La stessa leggerezza si riflette anche nel modo in cui è scritto il romanzo: la prosa è essenziale, dritta al punto, fresca e non calcolata, lontana da quella che preferisco solitamente. In questo il libro non eccelle, e probabilmente potrebbe fare compagnia a quelle numerose storie che solo qualche anno fa definivo troppo superficiali, prive di complessità e leggere.
Ma oggi sono contento di dire che qualche anno fa mi sbagliavo.
Mai come ora i ragazzi meritano e hanno bisogno di storie appassionanti, positive e soprattutto leggere, in grado di accogliere un ampio pubblico di persone e di dare l’occasione ai giovani di vedersi e ritrovarsi all’interno della letteratura grazie a modelli di tutto rispetto, senza una morale finale o una lezione da apprendere.
In questo, il lavoro di Becky Albertalli è ancora più rivoluzionario di quanto non sembri: Non so chi sei ma io sono qui avrà il potere, negli anni a venire, di regalare un sorriso e un po’ di coraggio a giovani ragazzi queer, di aiutare qualche genitore a comprendere le difficoltà del coming out o, semplicemente, di garantire una piacevole esperienza di lettura a tutti quelli che ne cercano una.

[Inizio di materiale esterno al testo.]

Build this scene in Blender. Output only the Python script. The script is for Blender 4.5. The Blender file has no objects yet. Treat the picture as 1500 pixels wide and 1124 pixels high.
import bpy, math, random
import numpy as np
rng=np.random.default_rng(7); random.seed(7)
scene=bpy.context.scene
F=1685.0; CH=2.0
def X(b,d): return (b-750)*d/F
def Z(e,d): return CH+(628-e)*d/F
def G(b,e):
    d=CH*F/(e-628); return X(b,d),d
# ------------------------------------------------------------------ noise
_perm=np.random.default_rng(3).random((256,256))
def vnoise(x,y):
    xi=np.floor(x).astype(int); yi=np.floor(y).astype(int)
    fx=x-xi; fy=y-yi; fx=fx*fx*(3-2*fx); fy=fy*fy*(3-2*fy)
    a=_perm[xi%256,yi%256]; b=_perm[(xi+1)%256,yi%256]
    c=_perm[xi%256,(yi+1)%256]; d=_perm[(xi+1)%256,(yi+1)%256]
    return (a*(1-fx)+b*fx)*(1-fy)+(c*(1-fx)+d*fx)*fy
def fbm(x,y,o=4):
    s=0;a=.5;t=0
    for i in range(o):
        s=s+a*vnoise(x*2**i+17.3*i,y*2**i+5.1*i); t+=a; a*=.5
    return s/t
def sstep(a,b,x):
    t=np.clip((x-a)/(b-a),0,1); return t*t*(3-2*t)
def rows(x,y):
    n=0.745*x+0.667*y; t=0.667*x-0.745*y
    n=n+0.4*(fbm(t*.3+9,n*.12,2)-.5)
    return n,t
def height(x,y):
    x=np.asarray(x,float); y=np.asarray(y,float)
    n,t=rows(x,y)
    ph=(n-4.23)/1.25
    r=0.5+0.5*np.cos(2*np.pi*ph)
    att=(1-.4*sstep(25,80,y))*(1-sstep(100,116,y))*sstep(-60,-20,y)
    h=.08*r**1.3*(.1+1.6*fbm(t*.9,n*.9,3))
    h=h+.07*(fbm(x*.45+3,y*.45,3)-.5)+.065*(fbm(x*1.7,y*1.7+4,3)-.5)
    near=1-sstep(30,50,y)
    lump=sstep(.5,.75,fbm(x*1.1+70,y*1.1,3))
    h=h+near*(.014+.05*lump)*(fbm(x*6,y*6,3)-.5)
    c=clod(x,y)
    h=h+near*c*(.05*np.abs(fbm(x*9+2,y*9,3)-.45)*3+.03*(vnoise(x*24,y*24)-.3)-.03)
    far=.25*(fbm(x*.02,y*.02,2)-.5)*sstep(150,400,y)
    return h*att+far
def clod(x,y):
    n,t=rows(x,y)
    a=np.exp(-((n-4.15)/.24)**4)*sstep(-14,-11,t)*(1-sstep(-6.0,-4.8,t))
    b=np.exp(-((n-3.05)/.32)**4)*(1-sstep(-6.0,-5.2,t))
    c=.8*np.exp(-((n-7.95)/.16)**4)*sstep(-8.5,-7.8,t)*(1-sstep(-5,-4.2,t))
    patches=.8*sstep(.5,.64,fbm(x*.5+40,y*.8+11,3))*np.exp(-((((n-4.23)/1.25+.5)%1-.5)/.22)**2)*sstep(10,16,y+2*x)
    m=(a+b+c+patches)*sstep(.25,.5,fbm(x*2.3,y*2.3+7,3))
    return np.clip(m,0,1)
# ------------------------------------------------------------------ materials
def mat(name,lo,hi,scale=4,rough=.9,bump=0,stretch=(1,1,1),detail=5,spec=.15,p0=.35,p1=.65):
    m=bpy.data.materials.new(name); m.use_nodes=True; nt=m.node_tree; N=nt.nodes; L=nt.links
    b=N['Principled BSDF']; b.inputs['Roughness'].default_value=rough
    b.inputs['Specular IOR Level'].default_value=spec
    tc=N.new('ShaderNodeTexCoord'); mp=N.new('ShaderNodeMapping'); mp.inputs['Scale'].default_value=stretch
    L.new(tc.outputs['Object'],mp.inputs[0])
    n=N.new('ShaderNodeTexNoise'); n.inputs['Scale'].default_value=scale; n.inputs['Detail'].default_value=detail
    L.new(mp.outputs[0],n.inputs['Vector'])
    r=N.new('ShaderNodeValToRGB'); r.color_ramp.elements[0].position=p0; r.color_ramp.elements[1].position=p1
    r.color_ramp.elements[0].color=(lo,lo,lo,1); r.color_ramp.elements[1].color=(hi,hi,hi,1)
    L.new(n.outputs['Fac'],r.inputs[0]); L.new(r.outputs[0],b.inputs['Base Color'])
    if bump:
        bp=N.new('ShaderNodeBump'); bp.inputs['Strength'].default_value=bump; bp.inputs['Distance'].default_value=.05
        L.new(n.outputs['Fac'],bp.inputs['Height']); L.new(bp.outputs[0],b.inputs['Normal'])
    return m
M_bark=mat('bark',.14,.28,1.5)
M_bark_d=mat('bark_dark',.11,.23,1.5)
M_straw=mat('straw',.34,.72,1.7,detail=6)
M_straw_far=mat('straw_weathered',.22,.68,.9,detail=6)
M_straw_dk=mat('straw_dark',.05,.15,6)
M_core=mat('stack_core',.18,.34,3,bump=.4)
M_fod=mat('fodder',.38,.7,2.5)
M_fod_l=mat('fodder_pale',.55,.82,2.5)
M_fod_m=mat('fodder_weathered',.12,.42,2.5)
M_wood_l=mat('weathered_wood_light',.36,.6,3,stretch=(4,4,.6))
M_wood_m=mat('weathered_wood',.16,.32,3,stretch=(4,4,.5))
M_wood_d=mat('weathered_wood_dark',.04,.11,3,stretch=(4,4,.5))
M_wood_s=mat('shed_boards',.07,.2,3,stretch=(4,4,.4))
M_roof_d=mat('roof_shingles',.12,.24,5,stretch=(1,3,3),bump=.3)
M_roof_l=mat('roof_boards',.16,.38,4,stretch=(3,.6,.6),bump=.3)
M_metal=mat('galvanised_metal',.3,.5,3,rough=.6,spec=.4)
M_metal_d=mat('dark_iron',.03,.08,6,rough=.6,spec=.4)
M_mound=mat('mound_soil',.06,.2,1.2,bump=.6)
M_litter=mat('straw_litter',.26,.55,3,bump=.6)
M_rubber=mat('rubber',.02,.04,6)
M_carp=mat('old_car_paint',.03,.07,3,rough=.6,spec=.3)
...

Se è vero che le storie che consumiamo ci influenzano e ci formano, allora questo romanzo potrà davvero rendere il mondo un posto migliore. Io me lo immagino già: grande, colorato, privo di stereotipi e pieno di accettazione, amore, tenerezza e sensibilità.
Abbiamo ancora tanti passi da fare come società; per i giovanissimi queer nel 2018 (e soprattutto quelli che verranno) Non so chi sei, ma io sono qui è sicuramente un piccolo passo, ma nella direzione giusta.
Ed è la direzione in cui voglio continuare a camminare.